The Audacious Proof of Life
Within 48 hours of the ambush, Kachalla Muhammadu took the unusual step of releasing an audio voice note to confirm that his gang was holding the high-ranking retired officer.
In the circulating audio message, Muhammadu struck a defiant but transactional tone, asserting that the retired general and his wife were alive, unharmed, and being kept in relatively stable condition deep within their forest stronghold.
The direct acknowledgment of the capture by a specific kingpin has complicated the security response, as it anchors the kidnapping firmly to a known entity with deep roots in regional militancy.
The Irony of the Broken Peace Deal
What makes Muhammadu’s involvement particularly frustrating for military intelligence planners is his historical footprint as a “reformed” bandit.
In past years, Muhammadu was among a select tier of factional leaders who actively engaged in dialogue with local state governments in the Northwest.

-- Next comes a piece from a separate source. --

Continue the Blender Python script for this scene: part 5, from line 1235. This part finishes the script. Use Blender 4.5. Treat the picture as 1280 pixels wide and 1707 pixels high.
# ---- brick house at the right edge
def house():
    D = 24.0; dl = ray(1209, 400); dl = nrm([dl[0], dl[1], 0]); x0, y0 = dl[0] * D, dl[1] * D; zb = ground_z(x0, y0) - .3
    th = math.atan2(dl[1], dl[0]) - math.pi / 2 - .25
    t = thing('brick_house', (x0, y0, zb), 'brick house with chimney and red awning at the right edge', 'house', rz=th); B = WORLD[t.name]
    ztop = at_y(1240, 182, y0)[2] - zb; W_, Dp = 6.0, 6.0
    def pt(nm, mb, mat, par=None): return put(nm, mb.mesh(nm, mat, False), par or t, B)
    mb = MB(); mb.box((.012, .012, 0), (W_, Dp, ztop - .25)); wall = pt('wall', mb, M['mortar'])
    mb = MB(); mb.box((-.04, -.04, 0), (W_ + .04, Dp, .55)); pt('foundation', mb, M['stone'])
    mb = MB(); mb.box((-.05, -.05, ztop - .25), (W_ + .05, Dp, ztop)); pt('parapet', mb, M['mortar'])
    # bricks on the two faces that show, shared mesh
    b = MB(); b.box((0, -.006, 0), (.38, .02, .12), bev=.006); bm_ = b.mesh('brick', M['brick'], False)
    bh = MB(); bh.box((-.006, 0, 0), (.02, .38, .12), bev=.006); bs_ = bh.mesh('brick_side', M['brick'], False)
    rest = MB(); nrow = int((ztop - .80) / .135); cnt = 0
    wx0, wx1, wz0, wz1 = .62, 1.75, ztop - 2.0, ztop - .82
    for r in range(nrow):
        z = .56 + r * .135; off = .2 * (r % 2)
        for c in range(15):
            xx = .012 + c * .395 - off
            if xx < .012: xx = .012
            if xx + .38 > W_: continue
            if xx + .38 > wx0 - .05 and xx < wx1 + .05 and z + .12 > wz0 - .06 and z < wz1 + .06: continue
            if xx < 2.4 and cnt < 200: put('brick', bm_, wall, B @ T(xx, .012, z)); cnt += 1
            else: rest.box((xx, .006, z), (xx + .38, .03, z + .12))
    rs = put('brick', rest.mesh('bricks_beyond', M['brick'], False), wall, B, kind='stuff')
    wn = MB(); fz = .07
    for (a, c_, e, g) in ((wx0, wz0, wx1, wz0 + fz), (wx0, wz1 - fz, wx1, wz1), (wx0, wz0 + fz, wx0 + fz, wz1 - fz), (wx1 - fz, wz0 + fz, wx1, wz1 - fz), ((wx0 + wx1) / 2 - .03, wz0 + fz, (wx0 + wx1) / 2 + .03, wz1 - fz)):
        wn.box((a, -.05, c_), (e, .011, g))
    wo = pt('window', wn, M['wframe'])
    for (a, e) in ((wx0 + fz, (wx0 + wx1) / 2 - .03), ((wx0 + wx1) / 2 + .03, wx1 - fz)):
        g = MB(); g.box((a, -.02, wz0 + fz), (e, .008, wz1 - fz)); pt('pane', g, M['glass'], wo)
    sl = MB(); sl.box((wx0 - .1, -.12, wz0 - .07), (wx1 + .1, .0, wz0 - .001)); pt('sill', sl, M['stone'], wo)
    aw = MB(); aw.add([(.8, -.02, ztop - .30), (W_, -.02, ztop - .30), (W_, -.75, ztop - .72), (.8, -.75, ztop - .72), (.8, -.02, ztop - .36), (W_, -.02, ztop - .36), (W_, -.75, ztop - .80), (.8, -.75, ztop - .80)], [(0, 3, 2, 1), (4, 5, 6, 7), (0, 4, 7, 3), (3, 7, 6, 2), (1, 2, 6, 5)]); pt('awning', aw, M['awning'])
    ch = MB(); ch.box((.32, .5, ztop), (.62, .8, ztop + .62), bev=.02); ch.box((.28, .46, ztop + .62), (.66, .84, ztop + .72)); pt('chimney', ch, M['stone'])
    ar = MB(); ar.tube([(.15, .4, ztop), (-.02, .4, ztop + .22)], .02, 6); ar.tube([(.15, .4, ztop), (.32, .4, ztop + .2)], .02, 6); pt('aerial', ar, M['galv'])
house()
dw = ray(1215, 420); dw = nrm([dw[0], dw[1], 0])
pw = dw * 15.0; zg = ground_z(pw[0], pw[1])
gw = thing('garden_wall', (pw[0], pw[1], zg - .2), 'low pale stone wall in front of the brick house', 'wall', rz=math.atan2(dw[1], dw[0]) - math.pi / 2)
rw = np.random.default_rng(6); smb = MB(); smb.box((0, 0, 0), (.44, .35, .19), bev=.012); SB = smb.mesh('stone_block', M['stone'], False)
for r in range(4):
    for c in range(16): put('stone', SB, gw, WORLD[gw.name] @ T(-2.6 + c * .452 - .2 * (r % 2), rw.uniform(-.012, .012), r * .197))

He had superficially signed onto a peace deal, temporarily halting raids on rural farming communities in exchange for amnesty, localized autonomy, and minor administrative concessions.
| The Kingpin Profile | Area of Influence | Criminal History | Status |
| Kachalla Muhammadu | Zamfara, Katsina, and Sokoto border forests | Cattle rustling, mass kidnappings, and highway ambushes. | Active; Reneged on government peace treaty to resume asymmetric warfare. |
The collapse of Muhammadu’s compliance follows a broader, highly predictable pattern across the Nigerian bandit conflict. Time and again, warlords have utilized short-lived state peace treaties to re-arm, rest, and gather intelligence on local security blind spots, only to slip back into the bush and resume lucrative kidnapping operations once state oversight wanes.
A High-Stakes Rescue Operation
The targeting of a former military spokesperson has placed immense institutional pressure on the Armed Forces. The Katsina State Police Command, alongside specialized tactical units including the Violent Crime Rescue Unit (VCRU) and Nigerian Army search teams, have deployed deeply into the surrounding forest tracts spanning the Katsina-Zamfara axis.
The abduction marks the second time a high-ranking retired officer has been targeted in the area, following the grueling 56-day captivity of Brigadier-General Maharazu Tsiga in 2025.
As negotiators brace for steep, multi-million naira ransom demands from Muhammadu’s cell, the defense community is facing a bitter realization: treating heavily armed bandit kingpins as credible diplomatic partners has only served to embolden them to strike at the very top of Nigeria’s military leadership.